• **AVAILABLE RECORDS**
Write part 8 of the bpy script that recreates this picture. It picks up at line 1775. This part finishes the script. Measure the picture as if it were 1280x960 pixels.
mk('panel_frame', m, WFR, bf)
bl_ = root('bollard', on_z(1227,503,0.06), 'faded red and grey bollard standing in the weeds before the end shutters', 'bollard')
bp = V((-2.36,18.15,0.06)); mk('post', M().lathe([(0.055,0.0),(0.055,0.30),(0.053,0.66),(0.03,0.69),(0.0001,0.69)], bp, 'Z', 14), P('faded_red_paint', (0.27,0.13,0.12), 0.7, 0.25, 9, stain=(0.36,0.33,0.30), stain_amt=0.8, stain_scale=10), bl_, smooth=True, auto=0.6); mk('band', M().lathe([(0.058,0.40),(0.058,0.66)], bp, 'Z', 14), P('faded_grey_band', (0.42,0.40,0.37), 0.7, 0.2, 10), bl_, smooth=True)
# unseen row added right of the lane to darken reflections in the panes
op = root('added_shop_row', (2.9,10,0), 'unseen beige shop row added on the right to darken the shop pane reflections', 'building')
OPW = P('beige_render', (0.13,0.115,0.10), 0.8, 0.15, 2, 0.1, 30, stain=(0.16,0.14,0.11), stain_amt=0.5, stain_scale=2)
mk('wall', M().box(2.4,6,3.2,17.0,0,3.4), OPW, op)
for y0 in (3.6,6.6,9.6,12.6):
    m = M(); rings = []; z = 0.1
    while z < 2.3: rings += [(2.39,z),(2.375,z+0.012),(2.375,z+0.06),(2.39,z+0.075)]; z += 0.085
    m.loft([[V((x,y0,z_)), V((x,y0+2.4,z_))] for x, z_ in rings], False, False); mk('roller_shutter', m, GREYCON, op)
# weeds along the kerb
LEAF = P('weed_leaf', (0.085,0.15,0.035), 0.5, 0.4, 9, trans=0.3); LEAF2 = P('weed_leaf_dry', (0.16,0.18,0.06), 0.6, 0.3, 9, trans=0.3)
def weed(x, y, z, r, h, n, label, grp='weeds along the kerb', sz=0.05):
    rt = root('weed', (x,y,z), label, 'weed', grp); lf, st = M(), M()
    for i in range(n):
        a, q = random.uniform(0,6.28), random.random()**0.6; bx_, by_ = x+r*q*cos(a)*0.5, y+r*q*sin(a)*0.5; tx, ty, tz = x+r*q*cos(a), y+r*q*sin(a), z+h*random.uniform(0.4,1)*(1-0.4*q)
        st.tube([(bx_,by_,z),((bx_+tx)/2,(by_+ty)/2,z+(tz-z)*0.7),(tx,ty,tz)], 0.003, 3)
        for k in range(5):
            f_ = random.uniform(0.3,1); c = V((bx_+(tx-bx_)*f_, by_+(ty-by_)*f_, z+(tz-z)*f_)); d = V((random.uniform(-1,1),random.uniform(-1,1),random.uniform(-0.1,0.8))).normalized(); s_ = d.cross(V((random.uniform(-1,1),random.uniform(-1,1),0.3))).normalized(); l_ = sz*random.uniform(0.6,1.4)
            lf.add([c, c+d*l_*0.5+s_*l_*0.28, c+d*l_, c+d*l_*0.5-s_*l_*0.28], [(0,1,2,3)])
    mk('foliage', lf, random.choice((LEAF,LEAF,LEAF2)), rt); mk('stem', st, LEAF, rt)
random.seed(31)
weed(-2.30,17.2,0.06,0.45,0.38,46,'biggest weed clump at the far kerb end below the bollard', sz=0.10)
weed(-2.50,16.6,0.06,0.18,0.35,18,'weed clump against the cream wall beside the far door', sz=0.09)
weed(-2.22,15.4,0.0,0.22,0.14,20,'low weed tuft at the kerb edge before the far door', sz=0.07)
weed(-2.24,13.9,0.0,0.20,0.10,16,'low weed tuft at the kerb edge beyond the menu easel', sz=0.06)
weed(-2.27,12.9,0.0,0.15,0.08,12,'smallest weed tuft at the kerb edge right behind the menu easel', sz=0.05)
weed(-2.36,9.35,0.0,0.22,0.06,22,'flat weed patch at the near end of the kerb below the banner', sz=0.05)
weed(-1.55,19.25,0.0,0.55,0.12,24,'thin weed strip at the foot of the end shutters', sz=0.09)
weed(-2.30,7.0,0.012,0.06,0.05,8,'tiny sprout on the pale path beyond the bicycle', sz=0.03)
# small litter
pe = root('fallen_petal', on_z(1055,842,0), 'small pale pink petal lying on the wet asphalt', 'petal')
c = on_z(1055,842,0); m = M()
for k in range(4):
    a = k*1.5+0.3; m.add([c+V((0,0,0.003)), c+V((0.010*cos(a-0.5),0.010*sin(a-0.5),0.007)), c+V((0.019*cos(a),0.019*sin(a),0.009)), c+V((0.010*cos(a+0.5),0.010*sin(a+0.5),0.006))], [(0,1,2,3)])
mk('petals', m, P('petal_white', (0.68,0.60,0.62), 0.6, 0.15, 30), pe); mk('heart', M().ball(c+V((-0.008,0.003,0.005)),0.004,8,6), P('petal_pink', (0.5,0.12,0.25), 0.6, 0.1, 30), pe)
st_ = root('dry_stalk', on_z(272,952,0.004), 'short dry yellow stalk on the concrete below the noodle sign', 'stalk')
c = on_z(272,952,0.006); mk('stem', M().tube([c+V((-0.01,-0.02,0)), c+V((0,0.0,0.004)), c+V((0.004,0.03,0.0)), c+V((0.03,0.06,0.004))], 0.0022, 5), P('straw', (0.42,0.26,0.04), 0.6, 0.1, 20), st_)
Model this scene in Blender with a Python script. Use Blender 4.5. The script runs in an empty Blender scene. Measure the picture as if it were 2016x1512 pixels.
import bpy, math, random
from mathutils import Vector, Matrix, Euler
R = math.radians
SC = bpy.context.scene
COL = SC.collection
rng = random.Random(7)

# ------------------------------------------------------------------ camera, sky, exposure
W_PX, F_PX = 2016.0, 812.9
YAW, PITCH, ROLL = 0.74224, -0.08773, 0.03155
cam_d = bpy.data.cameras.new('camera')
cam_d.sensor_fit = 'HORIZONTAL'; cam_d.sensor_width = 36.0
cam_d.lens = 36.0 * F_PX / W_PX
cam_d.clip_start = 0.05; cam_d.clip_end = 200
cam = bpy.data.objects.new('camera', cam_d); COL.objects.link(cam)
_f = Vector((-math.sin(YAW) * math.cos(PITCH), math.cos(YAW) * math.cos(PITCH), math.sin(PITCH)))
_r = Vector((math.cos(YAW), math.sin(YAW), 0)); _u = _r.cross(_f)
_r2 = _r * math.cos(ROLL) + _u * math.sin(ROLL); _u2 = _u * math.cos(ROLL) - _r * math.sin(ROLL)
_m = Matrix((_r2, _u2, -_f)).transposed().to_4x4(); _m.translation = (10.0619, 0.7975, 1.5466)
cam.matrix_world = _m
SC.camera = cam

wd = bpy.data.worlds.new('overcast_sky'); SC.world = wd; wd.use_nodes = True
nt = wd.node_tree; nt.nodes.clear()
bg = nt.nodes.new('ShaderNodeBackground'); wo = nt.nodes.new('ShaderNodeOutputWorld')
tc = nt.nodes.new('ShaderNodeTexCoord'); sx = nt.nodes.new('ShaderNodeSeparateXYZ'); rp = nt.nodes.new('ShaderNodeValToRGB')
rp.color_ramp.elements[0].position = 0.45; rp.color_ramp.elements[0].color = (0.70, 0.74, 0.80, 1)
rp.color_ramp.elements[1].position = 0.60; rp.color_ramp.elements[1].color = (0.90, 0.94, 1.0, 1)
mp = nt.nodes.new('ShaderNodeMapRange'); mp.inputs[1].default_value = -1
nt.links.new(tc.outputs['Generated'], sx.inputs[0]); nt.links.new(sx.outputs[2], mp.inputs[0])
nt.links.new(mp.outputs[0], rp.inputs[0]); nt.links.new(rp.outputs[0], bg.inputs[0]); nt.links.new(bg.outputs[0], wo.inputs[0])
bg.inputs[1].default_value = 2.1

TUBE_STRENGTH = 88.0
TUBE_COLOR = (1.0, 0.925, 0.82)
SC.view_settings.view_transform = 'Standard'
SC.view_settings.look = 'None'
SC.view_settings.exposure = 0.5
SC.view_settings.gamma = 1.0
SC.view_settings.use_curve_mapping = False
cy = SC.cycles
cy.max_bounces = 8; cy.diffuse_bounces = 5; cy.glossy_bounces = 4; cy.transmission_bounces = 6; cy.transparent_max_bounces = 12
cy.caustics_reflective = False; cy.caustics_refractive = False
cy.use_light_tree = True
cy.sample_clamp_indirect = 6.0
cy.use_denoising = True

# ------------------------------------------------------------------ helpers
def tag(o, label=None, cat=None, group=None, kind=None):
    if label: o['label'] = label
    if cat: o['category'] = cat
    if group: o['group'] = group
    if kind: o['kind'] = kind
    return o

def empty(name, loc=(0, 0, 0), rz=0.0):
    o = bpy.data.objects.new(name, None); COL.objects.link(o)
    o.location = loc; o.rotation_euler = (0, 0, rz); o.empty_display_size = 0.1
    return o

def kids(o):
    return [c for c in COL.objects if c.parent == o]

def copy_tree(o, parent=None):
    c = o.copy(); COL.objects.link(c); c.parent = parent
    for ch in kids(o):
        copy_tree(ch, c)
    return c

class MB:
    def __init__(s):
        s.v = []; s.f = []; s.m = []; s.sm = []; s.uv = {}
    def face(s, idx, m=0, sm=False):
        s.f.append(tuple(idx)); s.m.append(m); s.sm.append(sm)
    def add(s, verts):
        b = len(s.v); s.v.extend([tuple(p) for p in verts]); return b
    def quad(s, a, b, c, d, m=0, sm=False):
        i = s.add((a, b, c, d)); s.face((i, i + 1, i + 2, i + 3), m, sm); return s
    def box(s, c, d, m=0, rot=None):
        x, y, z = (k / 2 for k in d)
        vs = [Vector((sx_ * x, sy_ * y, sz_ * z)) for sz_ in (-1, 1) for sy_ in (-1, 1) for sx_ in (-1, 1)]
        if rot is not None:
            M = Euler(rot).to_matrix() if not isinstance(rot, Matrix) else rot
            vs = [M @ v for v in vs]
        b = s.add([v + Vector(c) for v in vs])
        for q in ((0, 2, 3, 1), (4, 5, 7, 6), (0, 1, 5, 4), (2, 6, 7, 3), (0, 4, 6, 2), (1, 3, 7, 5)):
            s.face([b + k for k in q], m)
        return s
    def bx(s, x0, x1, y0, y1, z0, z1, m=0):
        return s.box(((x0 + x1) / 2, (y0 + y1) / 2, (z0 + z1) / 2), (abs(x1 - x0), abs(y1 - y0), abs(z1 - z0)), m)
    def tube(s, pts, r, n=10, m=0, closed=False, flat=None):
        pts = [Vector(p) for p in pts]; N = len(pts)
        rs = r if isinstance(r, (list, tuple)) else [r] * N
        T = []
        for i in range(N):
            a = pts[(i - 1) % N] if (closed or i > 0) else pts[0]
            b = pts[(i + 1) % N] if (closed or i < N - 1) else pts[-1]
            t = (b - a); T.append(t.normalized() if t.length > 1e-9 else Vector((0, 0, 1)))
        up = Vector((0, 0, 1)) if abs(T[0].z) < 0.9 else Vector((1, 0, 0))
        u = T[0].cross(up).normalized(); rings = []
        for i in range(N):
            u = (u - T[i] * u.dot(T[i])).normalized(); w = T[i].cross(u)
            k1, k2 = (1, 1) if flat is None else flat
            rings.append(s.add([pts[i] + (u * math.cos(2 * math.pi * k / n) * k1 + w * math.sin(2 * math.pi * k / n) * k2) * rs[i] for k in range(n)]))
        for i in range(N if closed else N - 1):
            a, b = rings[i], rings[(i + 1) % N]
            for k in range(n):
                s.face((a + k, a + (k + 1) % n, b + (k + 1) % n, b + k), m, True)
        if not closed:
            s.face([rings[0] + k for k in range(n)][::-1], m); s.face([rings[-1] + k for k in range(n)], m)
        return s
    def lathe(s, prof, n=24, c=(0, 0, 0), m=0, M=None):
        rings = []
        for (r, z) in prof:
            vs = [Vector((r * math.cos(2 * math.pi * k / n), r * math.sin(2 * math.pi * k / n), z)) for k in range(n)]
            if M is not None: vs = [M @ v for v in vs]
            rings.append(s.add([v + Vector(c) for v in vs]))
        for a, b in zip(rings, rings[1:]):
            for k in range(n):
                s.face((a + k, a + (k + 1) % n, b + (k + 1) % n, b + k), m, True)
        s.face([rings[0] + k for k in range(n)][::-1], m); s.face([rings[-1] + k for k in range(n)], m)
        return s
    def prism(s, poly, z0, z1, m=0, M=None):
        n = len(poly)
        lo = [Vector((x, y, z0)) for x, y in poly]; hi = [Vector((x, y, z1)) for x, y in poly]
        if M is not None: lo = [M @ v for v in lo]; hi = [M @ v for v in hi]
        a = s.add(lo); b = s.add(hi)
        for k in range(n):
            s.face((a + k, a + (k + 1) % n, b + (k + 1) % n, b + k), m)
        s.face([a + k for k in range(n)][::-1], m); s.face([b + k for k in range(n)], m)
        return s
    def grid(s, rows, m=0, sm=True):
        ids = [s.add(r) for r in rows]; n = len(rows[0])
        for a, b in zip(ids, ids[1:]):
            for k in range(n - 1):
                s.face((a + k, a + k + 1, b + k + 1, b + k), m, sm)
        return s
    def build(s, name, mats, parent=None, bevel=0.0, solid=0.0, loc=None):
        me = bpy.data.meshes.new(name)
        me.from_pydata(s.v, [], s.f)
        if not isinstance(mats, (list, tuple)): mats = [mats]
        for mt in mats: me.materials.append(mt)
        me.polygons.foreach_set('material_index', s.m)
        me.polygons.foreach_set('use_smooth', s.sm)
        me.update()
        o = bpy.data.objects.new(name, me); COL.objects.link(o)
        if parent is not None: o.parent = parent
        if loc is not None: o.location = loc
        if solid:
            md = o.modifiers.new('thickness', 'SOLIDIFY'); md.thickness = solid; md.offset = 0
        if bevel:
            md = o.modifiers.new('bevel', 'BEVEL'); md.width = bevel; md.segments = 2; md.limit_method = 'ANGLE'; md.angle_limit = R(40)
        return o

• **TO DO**
In the listing, find each line with the string "scene" and copy it.

• **EXERCISE ANSWER**
Model this scene in Blender with a Python script. Use Blender 4.5. The script runs in an empty Blender scene. Measure the picture as if it were 2016x1512 pixels.
SC = bpy.context.scene